[photopress:room.jpg,full,alignright]The continued growth of the Chinese tourist market increases the need for budget hotels. And this has given the budget hotel groups the confidence to spread abroad.
On August 22, Shanghai-based Jinjiang Inn, one of main domestic budget hotel players, announced its first overseas hotel would probably be in St. Petersburg. It will be the first Chinese budget hotel group to open overseas.
In China the competition between the two big players Jinjiang and Home is fierce. Jinjiang Inn is a subsidiary of local hotel giant, the Jinjiang Group. It now has 139 outlets. Two years ago it announced it would open 200 hotels in three to five years. That rate seems to have been speeded up considerably.
Another domestic budget brand, Home Inn, now has 150-plus hotels in over 40 Chinese cities. Home Inn is being jointly developed by Ctrip.com and the Capital Tourism Group. Ctrip.com is China’s biggest online travel agency. Home Inn says it plans to have a total of 180 hotels by the end of this year.
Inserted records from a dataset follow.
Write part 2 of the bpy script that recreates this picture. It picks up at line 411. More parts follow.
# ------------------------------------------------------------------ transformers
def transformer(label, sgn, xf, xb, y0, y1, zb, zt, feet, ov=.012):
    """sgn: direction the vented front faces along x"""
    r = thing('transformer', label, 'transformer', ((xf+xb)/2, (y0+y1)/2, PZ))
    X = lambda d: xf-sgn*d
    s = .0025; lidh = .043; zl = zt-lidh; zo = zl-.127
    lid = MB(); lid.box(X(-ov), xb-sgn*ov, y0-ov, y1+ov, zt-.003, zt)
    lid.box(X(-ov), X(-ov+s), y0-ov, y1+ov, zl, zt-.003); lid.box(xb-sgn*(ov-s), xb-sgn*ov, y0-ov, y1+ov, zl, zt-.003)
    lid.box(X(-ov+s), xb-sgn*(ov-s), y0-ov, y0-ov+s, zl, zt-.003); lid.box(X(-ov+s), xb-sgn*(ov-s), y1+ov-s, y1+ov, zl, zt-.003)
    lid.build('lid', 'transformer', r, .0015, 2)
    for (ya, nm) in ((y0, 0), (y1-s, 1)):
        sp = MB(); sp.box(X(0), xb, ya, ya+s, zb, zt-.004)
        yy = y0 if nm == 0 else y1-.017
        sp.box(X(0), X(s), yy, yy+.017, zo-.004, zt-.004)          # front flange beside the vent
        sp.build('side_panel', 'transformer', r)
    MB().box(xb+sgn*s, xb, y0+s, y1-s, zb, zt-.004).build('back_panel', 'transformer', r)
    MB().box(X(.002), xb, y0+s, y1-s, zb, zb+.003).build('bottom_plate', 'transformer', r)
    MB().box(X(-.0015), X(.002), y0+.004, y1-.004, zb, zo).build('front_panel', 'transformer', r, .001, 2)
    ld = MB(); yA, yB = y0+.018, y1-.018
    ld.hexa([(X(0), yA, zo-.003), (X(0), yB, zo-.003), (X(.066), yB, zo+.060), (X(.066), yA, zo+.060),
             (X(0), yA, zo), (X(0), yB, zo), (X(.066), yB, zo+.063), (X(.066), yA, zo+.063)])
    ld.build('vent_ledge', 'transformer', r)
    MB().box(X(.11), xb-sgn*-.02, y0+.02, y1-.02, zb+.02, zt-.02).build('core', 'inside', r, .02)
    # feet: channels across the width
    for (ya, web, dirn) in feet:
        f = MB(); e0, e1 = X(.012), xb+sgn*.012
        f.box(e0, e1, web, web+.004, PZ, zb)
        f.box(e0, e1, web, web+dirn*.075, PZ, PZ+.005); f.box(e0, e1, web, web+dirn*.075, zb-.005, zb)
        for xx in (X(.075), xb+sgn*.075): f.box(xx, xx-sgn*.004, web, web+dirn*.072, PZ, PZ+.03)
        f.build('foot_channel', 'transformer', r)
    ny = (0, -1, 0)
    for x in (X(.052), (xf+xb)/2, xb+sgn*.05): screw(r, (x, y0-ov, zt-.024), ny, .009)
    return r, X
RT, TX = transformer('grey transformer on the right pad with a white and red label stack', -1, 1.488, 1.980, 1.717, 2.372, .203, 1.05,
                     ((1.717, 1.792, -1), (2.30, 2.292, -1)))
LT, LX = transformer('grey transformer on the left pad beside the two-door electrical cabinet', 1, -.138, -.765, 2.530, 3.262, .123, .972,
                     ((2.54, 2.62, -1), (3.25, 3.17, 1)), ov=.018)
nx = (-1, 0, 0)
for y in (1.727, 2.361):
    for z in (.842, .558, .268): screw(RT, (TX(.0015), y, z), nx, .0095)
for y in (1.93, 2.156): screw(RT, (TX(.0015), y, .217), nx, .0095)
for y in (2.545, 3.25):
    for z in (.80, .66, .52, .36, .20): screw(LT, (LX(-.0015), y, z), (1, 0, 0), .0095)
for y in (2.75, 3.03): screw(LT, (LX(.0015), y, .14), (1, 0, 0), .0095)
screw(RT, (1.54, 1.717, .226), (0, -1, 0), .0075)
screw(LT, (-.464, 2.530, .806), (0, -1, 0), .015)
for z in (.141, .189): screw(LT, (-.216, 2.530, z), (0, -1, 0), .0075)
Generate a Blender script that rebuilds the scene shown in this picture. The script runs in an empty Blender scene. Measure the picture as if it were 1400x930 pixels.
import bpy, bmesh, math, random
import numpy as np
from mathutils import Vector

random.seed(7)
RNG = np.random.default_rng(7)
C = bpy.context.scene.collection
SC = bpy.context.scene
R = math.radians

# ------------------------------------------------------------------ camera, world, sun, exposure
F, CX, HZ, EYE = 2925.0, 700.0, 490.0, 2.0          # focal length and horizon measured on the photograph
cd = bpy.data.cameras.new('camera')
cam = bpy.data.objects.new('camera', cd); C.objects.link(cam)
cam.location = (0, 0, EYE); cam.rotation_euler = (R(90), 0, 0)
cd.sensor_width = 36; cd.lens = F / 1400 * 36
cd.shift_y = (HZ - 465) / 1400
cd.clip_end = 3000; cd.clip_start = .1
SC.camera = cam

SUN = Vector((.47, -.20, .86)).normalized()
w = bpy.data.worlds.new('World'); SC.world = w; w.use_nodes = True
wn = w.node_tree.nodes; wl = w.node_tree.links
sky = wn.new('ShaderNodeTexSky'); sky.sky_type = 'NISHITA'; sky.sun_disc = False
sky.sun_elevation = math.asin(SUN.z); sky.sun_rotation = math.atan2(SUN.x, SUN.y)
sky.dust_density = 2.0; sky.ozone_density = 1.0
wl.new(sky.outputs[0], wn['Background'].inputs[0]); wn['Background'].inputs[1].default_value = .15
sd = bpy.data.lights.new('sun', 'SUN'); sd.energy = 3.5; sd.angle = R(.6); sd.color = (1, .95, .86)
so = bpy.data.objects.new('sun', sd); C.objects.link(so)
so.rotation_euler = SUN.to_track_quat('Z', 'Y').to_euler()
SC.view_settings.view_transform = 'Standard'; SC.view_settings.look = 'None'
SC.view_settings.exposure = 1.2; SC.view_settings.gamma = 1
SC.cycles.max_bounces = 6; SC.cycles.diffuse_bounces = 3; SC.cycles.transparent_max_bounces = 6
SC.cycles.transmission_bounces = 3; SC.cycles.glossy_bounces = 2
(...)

Motel 168 has also expanded its network and now has 21 hotels.
But it is not just domestic brands. The Chinese market is also attracting the attention of foreign hotel groups. The new Super 8 Xiamen hotel is the 42nd in China positioned in 24 Chinese cities with nearly double that planned. International hotel giant, Accor — technically the largest in the world with Novotel, Ibis and others appearing under it flag — currently operates four Ibis budget hotels in China. Ibis plans to increase its Chinese network to 50 by the end of 2008.
There is obiously the risk of over-extension. At the Fuzimiao (Confucius Temple), a wonderfully scenic area in east China’s Nanjing City, 50 budget hotels have gone into operation in the past year. In Zhenzhou, capital of central China’s Henan Province, two dozen budget hotels have opened in the last 15 months. Some hotel operators are already complaining income cannot offset the increased running expenses after becoming part of a hotel chain brand.